DATA PROVIDED ▸
----------------

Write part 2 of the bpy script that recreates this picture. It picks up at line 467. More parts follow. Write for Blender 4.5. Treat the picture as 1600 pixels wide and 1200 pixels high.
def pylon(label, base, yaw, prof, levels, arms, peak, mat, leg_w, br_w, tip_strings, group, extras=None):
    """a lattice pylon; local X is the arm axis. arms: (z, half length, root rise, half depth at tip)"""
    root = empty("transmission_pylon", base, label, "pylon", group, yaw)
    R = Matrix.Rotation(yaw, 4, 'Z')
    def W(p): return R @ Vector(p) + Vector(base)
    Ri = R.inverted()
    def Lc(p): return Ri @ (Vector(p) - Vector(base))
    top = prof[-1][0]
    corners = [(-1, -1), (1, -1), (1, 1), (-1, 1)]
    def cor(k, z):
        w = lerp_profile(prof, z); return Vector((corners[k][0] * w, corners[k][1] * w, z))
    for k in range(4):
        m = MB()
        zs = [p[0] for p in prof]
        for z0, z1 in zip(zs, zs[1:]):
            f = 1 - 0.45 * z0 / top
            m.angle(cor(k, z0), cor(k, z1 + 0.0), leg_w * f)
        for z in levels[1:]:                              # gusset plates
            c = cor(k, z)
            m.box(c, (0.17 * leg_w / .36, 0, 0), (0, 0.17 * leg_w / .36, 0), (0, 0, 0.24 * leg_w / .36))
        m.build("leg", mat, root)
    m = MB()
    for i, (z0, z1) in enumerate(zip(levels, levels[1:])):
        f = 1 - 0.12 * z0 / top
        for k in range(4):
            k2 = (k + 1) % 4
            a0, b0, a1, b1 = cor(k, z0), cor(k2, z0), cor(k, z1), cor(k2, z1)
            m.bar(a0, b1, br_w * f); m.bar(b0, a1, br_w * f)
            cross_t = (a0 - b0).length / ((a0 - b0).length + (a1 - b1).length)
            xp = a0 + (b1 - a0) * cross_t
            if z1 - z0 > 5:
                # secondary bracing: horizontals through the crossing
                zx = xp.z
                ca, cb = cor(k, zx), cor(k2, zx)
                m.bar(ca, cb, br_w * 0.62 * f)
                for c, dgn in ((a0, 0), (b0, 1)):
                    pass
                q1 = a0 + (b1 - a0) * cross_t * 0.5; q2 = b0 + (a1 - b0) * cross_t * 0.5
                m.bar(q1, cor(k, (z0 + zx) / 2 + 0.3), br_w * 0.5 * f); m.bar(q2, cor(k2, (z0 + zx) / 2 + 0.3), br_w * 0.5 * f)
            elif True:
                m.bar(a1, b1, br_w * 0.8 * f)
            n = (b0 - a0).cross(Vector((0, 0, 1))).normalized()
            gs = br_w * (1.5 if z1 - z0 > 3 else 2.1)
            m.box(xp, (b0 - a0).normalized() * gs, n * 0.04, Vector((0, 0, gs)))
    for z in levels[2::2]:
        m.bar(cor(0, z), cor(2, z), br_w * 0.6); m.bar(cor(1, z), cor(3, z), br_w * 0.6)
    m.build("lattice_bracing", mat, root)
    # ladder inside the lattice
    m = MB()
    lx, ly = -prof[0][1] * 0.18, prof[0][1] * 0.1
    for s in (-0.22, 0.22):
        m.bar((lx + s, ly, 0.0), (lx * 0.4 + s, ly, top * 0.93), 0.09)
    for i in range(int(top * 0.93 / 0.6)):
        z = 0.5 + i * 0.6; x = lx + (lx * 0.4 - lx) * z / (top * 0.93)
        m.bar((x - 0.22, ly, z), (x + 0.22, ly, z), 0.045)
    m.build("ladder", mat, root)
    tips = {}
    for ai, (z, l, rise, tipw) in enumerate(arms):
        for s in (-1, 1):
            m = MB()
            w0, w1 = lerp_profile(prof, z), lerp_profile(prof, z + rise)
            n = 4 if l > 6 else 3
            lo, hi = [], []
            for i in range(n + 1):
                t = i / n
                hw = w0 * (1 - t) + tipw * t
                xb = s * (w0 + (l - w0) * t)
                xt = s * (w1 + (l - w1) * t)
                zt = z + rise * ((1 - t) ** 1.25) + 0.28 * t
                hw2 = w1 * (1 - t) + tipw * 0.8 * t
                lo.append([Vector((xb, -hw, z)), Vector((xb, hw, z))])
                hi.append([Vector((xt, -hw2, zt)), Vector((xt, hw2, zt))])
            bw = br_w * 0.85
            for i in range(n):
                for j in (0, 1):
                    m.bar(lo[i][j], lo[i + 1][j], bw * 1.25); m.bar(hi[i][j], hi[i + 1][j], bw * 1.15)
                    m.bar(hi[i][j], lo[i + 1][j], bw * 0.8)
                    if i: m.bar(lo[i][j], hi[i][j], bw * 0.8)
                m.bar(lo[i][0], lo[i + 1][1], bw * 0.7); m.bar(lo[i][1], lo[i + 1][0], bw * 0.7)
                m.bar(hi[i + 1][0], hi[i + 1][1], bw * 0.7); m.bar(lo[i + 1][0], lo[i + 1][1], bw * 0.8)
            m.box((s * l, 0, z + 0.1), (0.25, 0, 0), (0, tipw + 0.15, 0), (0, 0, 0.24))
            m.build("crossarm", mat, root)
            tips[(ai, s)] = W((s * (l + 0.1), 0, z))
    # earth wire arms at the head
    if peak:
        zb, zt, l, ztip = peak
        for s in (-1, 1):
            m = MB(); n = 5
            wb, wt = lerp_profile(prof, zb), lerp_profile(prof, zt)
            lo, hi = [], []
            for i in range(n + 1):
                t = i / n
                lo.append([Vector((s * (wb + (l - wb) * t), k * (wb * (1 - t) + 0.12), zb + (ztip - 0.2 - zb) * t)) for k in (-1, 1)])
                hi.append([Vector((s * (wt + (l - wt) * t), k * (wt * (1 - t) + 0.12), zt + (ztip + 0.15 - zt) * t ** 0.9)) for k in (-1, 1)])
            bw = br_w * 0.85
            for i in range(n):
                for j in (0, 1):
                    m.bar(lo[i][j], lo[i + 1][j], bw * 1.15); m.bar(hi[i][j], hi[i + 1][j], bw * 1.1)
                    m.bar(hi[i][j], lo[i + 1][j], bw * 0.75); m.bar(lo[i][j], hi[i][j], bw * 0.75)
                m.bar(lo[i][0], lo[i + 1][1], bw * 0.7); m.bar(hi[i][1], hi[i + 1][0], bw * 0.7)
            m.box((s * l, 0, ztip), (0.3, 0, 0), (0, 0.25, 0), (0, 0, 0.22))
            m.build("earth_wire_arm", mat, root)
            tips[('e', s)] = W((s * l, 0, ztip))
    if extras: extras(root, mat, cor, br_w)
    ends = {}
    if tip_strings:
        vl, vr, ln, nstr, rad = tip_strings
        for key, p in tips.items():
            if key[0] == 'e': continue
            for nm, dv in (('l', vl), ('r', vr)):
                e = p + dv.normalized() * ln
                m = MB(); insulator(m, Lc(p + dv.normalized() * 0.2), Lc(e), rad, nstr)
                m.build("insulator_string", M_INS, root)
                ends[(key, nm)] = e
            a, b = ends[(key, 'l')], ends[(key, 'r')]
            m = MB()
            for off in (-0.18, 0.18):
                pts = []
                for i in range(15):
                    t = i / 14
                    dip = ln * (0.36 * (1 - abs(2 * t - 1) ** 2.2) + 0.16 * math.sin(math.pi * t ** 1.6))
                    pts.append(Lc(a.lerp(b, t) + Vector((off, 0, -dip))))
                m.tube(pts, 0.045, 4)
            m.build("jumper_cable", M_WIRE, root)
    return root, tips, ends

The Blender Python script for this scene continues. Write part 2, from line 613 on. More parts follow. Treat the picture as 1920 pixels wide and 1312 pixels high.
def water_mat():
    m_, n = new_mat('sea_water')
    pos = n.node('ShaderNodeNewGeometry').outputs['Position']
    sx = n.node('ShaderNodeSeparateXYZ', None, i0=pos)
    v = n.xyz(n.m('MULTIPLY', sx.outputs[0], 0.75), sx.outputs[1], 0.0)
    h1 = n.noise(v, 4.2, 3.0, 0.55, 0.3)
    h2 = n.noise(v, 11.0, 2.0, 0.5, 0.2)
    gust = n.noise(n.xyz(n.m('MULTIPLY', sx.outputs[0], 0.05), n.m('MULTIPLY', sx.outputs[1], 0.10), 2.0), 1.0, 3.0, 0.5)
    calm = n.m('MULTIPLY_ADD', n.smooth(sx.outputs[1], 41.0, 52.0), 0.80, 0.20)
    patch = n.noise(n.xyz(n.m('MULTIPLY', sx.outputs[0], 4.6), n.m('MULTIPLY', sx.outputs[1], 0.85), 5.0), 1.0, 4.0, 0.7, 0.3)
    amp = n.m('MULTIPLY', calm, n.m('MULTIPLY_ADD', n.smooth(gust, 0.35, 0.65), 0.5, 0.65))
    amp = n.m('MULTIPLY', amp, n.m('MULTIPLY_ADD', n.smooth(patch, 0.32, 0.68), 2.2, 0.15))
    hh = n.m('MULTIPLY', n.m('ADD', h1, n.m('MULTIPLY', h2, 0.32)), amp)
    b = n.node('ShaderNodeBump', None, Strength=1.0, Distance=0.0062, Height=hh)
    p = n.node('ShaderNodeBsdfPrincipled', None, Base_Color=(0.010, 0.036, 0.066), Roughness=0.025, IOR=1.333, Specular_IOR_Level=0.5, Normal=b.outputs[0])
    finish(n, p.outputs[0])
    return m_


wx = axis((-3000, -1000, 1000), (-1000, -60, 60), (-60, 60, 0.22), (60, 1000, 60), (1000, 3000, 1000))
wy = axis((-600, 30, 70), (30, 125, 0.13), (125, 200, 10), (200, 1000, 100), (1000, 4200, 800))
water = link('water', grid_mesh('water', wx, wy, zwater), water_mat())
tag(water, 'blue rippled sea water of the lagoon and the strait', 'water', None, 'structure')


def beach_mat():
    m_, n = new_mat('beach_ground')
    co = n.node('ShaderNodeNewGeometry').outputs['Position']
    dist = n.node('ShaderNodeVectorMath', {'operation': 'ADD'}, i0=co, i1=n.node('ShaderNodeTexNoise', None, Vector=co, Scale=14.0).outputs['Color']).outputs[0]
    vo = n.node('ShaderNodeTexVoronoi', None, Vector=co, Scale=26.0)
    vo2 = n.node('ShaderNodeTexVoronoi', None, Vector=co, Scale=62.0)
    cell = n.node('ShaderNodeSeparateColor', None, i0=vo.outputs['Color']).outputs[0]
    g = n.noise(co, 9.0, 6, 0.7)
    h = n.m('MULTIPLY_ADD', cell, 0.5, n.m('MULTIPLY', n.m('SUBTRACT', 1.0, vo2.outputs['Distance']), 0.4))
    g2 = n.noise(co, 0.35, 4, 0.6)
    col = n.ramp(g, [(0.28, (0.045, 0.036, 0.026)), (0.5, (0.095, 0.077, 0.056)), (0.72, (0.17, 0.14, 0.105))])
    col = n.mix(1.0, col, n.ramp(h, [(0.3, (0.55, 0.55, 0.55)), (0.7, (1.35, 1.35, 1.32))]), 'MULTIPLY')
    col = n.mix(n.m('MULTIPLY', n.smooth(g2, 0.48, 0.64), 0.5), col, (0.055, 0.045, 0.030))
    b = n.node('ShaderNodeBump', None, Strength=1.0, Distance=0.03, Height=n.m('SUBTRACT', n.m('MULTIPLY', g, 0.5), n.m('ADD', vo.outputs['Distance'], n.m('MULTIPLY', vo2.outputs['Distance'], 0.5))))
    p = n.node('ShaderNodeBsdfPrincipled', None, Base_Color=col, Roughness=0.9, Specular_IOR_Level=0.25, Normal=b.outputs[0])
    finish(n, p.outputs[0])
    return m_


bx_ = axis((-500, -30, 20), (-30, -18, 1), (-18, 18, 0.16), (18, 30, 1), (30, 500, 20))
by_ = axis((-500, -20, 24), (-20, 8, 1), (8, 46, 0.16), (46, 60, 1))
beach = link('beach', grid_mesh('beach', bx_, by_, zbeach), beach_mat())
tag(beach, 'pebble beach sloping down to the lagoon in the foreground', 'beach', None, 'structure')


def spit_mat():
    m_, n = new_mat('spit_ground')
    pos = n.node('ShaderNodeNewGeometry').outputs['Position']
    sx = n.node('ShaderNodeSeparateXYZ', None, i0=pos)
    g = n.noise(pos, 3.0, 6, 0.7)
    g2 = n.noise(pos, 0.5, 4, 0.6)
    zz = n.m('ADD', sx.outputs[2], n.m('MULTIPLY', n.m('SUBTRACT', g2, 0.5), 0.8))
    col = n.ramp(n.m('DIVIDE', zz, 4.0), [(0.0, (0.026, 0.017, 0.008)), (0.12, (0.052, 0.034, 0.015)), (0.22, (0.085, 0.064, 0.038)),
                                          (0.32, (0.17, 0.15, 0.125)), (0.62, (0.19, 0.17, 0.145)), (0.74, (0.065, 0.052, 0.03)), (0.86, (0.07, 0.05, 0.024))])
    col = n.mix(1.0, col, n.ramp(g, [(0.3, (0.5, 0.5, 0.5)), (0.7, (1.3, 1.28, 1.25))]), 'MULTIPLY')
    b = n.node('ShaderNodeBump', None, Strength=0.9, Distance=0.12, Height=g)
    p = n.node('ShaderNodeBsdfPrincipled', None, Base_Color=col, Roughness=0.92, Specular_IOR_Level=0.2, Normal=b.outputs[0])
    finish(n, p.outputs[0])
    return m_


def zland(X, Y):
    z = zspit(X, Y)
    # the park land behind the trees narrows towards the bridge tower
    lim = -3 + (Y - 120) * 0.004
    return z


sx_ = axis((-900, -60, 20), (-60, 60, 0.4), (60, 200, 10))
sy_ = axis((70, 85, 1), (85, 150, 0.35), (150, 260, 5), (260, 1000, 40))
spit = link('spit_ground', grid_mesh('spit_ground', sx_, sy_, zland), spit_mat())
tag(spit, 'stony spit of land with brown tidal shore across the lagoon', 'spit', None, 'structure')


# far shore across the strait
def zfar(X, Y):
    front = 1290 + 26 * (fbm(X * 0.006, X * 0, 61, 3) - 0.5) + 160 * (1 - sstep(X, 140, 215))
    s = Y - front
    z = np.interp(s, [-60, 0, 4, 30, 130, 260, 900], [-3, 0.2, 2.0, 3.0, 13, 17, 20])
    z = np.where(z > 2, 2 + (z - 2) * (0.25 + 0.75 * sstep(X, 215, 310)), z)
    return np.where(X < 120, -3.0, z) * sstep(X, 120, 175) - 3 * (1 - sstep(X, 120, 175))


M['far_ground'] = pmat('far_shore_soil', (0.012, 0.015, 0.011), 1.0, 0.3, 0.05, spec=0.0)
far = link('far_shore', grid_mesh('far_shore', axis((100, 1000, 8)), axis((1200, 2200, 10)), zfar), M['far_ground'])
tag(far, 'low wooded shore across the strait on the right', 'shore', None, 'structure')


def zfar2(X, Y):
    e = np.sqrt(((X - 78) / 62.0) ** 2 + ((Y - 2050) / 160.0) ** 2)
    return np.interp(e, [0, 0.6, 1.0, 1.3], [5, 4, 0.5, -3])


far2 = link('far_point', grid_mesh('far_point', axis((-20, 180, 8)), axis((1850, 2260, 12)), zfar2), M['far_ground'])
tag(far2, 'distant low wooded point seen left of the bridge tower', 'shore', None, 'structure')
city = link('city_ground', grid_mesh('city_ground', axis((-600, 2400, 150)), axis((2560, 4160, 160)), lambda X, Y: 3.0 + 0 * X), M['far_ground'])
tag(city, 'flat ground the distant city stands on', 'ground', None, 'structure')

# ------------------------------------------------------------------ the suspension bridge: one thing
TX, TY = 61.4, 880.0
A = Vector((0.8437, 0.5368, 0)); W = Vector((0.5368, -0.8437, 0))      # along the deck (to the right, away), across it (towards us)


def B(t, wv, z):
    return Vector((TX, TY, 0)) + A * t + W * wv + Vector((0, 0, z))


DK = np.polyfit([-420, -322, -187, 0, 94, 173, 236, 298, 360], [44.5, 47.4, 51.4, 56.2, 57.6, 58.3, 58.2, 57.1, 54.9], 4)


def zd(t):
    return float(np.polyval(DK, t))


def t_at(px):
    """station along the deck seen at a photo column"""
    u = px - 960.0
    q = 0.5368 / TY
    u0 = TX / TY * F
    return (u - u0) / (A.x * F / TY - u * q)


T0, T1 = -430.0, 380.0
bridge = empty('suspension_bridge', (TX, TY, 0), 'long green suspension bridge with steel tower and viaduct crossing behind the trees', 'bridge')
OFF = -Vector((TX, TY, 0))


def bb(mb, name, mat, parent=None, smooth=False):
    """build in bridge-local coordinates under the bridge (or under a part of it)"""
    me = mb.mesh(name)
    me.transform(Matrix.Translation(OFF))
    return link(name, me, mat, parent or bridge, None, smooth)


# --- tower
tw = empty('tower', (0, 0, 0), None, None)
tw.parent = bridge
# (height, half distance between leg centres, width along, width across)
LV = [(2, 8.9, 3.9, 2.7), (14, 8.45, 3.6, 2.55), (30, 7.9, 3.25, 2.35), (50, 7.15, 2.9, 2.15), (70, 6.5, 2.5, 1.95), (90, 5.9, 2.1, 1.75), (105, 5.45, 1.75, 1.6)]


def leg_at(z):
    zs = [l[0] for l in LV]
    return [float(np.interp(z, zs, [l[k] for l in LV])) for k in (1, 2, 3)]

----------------

WRITTEN EXERCISE ▸ Go through the records and gather the lines that hold "Blender".

RESPONSE TO THE TASK ▸
Write part 2 of the bpy script that recreates this picture. It picks up at line 467. More parts follow. Write for Blender 4.5. Treat the picture as 1600 pixels wide and 1200 pixels high.
The Blender Python script for this scene continues. Write part 2, from line 613 on. More parts follow. Treat the picture as 1920 pixels wide and 1312 pixels high.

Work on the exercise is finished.